Making a distinction in designations also had a political purpose. After the downing of Powers and the revelation of the Central Intelligence Agency’s overflights, the United Kingdom and West Germany felt allowing U.S. spyplanes to operate from their territory was embarrassing—or awkward, as the British would have put it. The United States flew regular reconnaissance missions in four-engine RC-135s around the periphery of the Soviet Union, but those aircraft looked like innocuous transports. U-2s, on the other hand, looked the part. Changing the Dragon Lady’s designation to TR-1 accommodated our allies’ sensitivities. Eventually, juggling two separate sets of manuals and maintenance records that were essentially identical became a burden, and there was funding confusion, so in 1992, with the cold war at an end, the TR-1s were quietly rechristened U–2Rs, and the TR-1 was history.
The latest reincarnation of the Dragon Lady is the U-2S, which the Air Force began operating last October. There are 32 of them, along with five two-seat training versions, designated U-2ST. The U-2S is the airplane Swords most likes to talk about. He says that over the last decade, more than $1.7 billion has been spent to turn it into a new aircraft. The U-2R’s Pratt & Whitney J75-13B engine, for example, was replaced by a General Electric F118-GE-101. The newer engine is 30 percent lighter, 39 inches shorter, more fuel efficient, and much easier to maintain, needing an overhaul every 2,500 hours instead of every 800. Swords says that only 10 percent of the engine was redesigned specifically for the U-2S. The rest is the same as the engines used in the F-16. With the new engine, the S gained 1,220 nautical miles of range and about 3,000 feet of altitude.

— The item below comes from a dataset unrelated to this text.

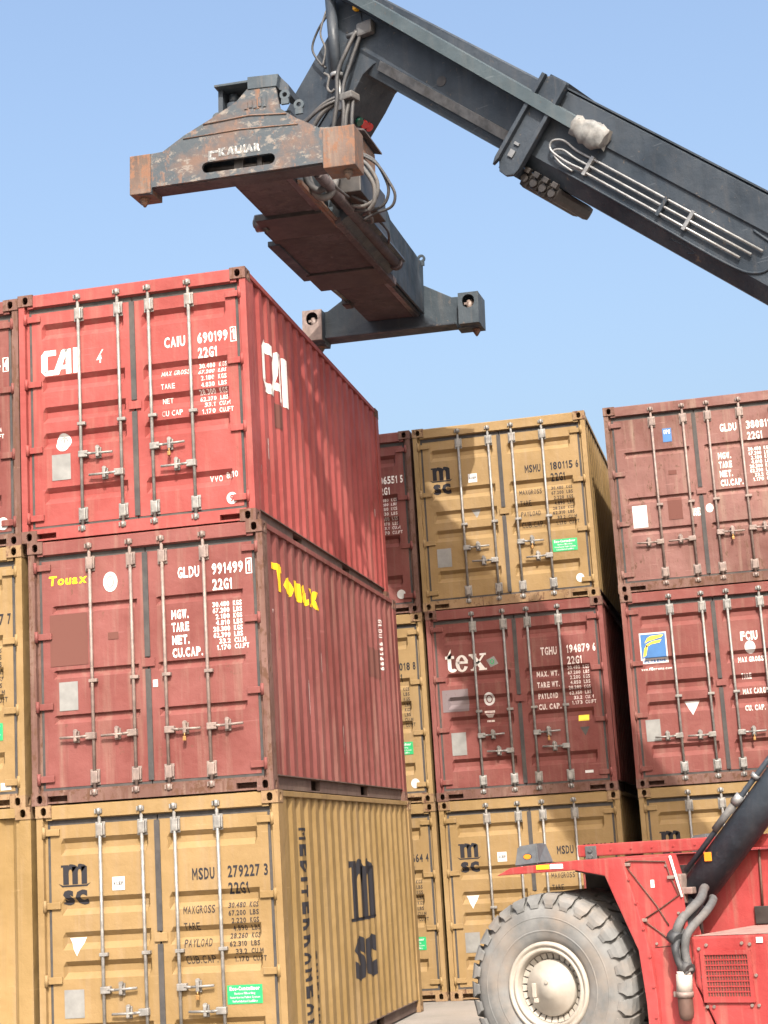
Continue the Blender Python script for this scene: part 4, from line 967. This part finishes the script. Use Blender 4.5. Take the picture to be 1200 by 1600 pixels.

Maximum altitude is a sensitive subject. Lockheed Martin and the Air Force refuse to discuss the U-2S’s service ceiling; official statements will only say that it is “above” 70,000 feet. One Internet site has incorrectly stated that it can reach 90,000 feet. Based on its dimensions, an aerospace engineer friend of mine once calculated that it could reach 75,000 feet with full fuel, 78,000 toward the end of a mission.
The new engines, which converted R models into S models, are only a small part of a continuing modernization process that is still driven by the sensors. The ground technicians can mount different noses, which are interchangeable the way lenses on a camera are, so one kind of imaging system can quickly be substituted for another: optical for radar, for example. Other sensors, avionics, and navigation equipment are carried in a number of places: in the E-bay in the airplane’s upper fuselage, in a larger, fuselage-wide Q-bay behind the pilot that carries cameras pointing downward, in large wing “super pods” that hold signals intelligence equipment, and at the wing tips. A special teardrop-shape pod that sprouts from the upper fuselage, sometimes erroneously thought to be radar, houses an antenna that transmits data via satellite relay.